- Stated task -
Transcribe the material in full, exactly as written.

- Provided data -

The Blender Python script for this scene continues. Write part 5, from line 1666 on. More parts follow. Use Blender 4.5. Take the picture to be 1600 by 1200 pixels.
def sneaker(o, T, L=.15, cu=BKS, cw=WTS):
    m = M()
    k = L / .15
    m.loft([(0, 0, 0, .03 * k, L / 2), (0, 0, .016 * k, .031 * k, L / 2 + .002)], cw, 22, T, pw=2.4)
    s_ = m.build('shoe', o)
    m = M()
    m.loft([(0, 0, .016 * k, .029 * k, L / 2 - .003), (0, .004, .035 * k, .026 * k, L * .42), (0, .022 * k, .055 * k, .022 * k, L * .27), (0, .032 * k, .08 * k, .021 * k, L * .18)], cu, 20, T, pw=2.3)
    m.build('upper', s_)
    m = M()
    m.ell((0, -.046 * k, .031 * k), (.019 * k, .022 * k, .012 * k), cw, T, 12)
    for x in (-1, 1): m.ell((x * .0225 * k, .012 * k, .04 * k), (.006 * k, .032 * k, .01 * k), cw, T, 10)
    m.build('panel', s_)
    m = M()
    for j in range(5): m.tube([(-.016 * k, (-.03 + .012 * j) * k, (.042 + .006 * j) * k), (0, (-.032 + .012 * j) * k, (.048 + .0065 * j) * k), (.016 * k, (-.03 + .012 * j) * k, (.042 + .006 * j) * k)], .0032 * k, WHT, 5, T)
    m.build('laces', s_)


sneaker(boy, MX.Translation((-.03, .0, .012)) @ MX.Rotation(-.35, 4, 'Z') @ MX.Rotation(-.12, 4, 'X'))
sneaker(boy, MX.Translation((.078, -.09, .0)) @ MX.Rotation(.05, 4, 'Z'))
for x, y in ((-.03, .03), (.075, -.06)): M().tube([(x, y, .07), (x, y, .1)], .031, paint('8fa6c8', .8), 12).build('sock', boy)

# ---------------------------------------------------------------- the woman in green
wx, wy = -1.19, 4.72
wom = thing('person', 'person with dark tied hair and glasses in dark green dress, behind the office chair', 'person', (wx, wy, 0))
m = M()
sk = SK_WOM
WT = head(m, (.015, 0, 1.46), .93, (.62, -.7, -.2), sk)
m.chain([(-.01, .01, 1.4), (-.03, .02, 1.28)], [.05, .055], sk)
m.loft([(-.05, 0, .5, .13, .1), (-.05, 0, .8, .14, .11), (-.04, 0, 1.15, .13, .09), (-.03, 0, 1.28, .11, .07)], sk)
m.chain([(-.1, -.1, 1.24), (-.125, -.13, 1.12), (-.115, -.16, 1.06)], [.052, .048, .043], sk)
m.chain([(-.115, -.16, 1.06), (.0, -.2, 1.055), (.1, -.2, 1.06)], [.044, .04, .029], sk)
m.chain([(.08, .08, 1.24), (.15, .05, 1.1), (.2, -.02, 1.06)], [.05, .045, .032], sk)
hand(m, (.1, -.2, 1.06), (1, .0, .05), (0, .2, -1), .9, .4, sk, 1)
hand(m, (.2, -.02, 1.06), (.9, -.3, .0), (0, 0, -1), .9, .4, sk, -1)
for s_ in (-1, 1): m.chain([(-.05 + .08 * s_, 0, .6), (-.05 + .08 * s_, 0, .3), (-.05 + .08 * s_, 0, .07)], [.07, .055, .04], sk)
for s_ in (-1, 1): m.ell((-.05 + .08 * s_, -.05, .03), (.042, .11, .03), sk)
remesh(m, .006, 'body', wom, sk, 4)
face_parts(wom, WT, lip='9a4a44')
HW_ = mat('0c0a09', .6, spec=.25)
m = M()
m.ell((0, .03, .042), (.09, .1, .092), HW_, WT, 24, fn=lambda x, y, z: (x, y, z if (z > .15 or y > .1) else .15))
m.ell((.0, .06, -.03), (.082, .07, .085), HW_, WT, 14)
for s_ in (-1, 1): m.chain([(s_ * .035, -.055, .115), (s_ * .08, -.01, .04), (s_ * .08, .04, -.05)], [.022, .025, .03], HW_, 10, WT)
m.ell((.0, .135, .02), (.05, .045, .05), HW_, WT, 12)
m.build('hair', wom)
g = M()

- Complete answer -
The Blender Python script for this scene continues. Write part 5, from line 1666 on. More parts follow. Use Blender 4.5. Take the picture to be 1600 by 1200 pixels.
def sneaker(o, T, L=.15, cu=BKS, cw=WTS):
    m = M()
    k = L / .15
    m.loft([(0, 0, 0, .03 * k, L / 2), (0, 0, .016 * k, .031 * k, L / 2 + .002)], cw, 22, T, pw=2.4)
    s_ = m.build('shoe', o)
    m = M()
    m.loft([(0, 0, .016 * k, .029 * k, L / 2 - .003), (0, .004, .035 * k, .026 * k, L * .42), (0, .022 * k, .055 * k, .022 * k, L * .27), (0, .032 * k, .08 * k, .021 * k, L * .18)], cu, 20, T, pw=2.3)
    m.build('upper', s_)
    m = M()
    m.ell((0, -.046 * k, .031 * k), (.019 * k, .022 * k, .012 * k), cw, T, 12)
    for x in (-1, 1): m.ell((x * .0225 * k, .012 * k, .04 * k), (.006 * k, .032 * k, .01 * k), cw, T, 10)
    m.build('panel', s_)
    m = M()
    for j in range(5): m.tube([(-.016 * k, (-.03 + .012 * j) * k, (.042 + .006 * j) * k), (0, (-.032 + .012 * j) * k, (.048 + .0065 * j) * k), (.016 * k, (-.03 + .012 * j) * k, (.042 + .006 * j) * k)], .0032 * k, WHT, 5, T)
    m.build('laces', s_)


sneaker(boy, MX.Translation((-.03, .0, .012)) @ MX.Rotation(-.35, 4, 'Z') @ MX.Rotation(-.12, 4, 'X'))
sneaker(boy, MX.Translation((.078, -.09, .0)) @ MX.Rotation(.05, 4, 'Z'))
for x, y in ((-.03, .03), (.075, -.06)): M().tube([(x, y, .07), (x, y, .1)], .031, paint('8fa6c8', .8), 12).build('sock', boy)

# ---------------------------------------------------------------- the woman in green
wx, wy = -1.19, 4.72
wom = thing('person', 'person with dark tied hair and glasses in dark green dress, behind the office chair', 'person', (wx, wy, 0))
m = M()
sk = SK_WOM
WT = head(m, (.015, 0, 1.46), .93, (.62, -.7, -.2), sk)
m.chain([(-.01, .01, 1.4), (-.03, .02, 1.28)], [.05, .055], sk)
m.loft([(-.05, 0, .5, .13, .1), (-.05, 0, .8, .14, .11), (-.04, 0, 1.15, .13, .09), (-.03, 0, 1.28, .11, .07)], sk)
m.chain([(-.1, -.1, 1.24), (-.125, -.13, 1.12), (-.115, -.16, 1.06)], [.052, .048, .043], sk)
m.chain([(-.115, -.16, 1.06), (.0, -.2, 1.055), (.1, -.2, 1.06)], [.044, .04, .029], sk)
m.chain([(.08, .08, 1.24), (.15, .05, 1.1), (.2, -.02, 1.06)], [.05, .045, .032], sk)
hand(m, (.1, -.2, 1.06), (1, .0, .05), (0, .2, -1), .9, .4, sk, 1)
hand(m, (.2, -.02, 1.06), (.9, -.3, .0), (0, 0, -1), .9, .4, sk, -1)
for s_ in (-1, 1): m.chain([(-.05 + .08 * s_, 0, .6), (-.05 + .08 * s_, 0, .3), (-.05 + .08 * s_, 0, .07)], [.07, .055, .04], sk)
for s_ in (-1, 1): m.ell((-.05 + .08 * s_, -.05, .03), (.042, .11, .03), sk)
remesh(m, .006, 'body', wom, sk, 4)
face_parts(wom, WT, lip='9a4a44')
HW_ = mat('0c0a09', .6, spec=.25)
m = M()
m.ell((0, .03, .042), (.09, .1, .092), HW_, WT, 24, fn=lambda x, y, z: (x, y, z if (z > .15 or y > .1) else .15))
m.ell((.0, .06, -.03), (.082, .07, .085), HW_, WT, 14)
for s_ in (-1, 1): m.chain([(s_ * .035, -.055, .115), (s_ * .08, -.01, .04), (s_ * .08, .04, -.05)], [.022, .025, .03], HW_, 10, WT)
m.ell((.0, .135, .02), (.05, .045, .05), HW_, WT, 12)
m.build('hair', wom)
g = M()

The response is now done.